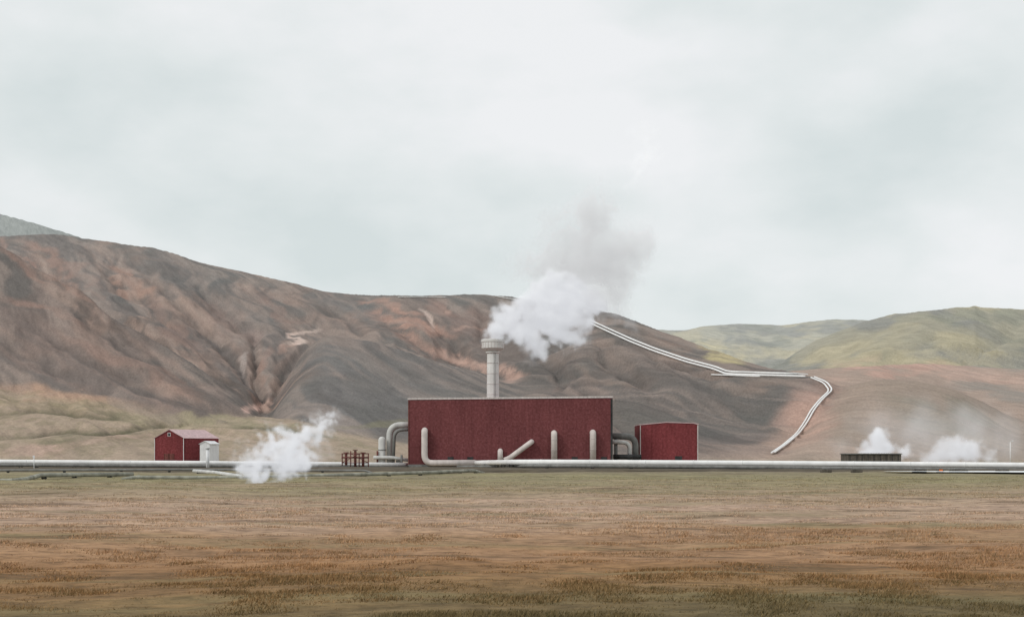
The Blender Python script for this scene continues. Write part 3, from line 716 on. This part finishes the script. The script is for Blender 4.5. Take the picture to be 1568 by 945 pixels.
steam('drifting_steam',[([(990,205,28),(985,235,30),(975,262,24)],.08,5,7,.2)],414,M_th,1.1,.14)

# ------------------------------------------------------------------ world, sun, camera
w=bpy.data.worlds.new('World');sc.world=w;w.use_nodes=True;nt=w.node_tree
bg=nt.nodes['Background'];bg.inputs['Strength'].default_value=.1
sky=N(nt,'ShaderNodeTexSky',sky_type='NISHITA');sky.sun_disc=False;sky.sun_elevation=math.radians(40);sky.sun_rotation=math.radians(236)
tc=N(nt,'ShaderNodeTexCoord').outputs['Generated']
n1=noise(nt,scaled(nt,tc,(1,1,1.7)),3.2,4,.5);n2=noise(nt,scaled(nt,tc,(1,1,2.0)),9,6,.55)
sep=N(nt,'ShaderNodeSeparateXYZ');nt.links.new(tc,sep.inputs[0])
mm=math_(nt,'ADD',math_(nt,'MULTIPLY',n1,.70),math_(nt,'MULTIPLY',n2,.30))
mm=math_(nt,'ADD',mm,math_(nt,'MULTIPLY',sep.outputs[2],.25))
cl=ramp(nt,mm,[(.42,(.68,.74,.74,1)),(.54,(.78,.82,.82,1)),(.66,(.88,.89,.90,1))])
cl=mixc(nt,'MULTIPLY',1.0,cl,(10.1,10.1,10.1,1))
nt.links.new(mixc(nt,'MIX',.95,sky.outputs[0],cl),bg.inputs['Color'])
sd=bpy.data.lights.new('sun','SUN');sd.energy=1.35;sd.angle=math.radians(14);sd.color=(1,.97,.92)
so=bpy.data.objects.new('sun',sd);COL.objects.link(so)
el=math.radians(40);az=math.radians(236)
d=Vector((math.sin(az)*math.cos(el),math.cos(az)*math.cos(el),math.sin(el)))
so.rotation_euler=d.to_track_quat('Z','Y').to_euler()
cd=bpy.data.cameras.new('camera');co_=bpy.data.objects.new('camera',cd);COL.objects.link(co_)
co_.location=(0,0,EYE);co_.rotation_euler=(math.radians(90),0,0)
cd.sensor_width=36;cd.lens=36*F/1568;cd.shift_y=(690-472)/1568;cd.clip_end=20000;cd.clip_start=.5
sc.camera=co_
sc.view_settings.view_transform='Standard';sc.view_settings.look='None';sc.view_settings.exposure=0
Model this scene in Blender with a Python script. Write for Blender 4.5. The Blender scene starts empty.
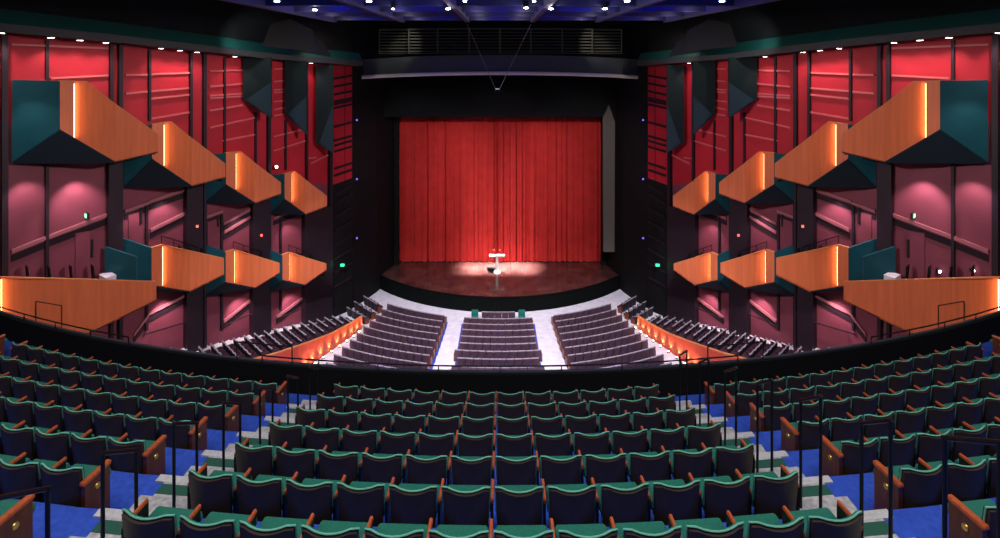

---

**WHAT IS REQUIRED**. Filter the data, keeping only the lines that contain "Blender".

**EXPECTED OUTPUT**.
The Blender Python script for this scene continues. Write part 3, from line 716 on. This part finishes the script. The script is for Blender 4.5. Take the picture to be 1568 by 945 pixels.
Model this scene in Blender with a Python script. Write for Blender 4.5. The Blender scene starts empty.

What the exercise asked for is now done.